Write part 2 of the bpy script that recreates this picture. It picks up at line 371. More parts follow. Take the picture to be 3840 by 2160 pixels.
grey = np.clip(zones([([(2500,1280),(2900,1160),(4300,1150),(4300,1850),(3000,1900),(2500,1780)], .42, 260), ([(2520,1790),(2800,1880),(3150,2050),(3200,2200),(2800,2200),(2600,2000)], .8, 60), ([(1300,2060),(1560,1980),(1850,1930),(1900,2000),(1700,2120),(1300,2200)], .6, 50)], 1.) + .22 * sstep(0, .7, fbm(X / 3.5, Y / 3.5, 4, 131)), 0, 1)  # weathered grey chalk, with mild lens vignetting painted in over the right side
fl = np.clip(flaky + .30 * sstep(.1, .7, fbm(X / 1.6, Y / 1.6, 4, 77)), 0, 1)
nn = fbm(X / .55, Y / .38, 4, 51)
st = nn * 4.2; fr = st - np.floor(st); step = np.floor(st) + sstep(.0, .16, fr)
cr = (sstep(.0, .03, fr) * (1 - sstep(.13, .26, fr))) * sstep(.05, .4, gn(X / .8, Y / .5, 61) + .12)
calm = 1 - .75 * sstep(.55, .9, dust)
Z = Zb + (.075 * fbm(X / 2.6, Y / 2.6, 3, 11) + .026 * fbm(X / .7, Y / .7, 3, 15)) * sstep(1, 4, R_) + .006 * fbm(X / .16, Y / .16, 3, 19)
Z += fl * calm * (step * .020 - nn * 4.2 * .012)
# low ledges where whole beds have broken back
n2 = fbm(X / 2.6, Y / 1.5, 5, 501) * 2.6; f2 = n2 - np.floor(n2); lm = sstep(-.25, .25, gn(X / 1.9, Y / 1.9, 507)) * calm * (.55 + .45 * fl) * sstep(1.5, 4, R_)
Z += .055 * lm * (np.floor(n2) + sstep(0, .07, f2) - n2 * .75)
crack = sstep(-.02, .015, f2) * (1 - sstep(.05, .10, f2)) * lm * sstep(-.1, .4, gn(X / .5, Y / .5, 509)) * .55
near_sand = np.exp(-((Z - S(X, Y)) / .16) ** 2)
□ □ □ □
Copy every line exactly. Leave nothing out.

Write part 2 of the bpy script that recreates this picture. It picks up at line 371. More parts follow. Take the picture to be 3840 by 2160 pixels.
grey = np.clip(zones([([(2500,1280),(2900,1160),(4300,1150),(4300,1850),(3000,1900),(2500,1780)], .42, 260), ([(2520,1790),(2800,1880),(3150,2050),(3200,2200),(2800,2200),(2600,2000)], .8, 60), ([(1300,2060),(1560,1980),(1850,1930),(1900,2000),(1700,2120),(1300,2200)], .6, 50)], 1.) + .22 * sstep(0, .7, fbm(X / 3.5, Y / 3.5, 4, 131)), 0, 1)  # weathered grey chalk, with mild lens vignetting painted in over the right side
fl = np.clip(flaky + .30 * sstep(.1, .7, fbm(X / 1.6, Y / 1.6, 4, 77)), 0, 1)
nn = fbm(X / .55, Y / .38, 4, 51)
st = nn * 4.2; fr = st - np.floor(st); step = np.floor(st) + sstep(.0, .16, fr)
cr = (sstep(.0, .03, fr) * (1 - sstep(.13, .26, fr))) * sstep(.05, .4, gn(X / .8, Y / .5, 61) + .12)
calm = 1 - .75 * sstep(.55, .9, dust)
Z = Zb + (.075 * fbm(X / 2.6, Y / 2.6, 3, 11) + .026 * fbm(X / .7, Y / .7, 3, 15)) * sstep(1, 4, R_) + .006 * fbm(X / .16, Y / .16, 3, 19)
Z += fl * calm * (step * .020 - nn * 4.2 * .012)
# low ledges where whole beds have broken back
n2 = fbm(X / 2.6, Y / 1.5, 5, 501) * 2.6; f2 = n2 - np.floor(n2); lm = sstep(-.25, .25, gn(X / 1.9, Y / 1.9, 507)) * calm * (.55 + .45 * fl) * sstep(1.5, 4, R_)
Z += .055 * lm * (np.floor(n2) + sstep(0, .07, f2) - n2 * .75)
crack = sstep(-.02, .015, f2) * (1 - sstep(.05, .10, f2)) * lm * sstep(-.1, .4, gn(X / .5, Y / .5, 509)) * .55
near_sand = np.exp(-((Z - S(X, Y)) / .16) ** 2)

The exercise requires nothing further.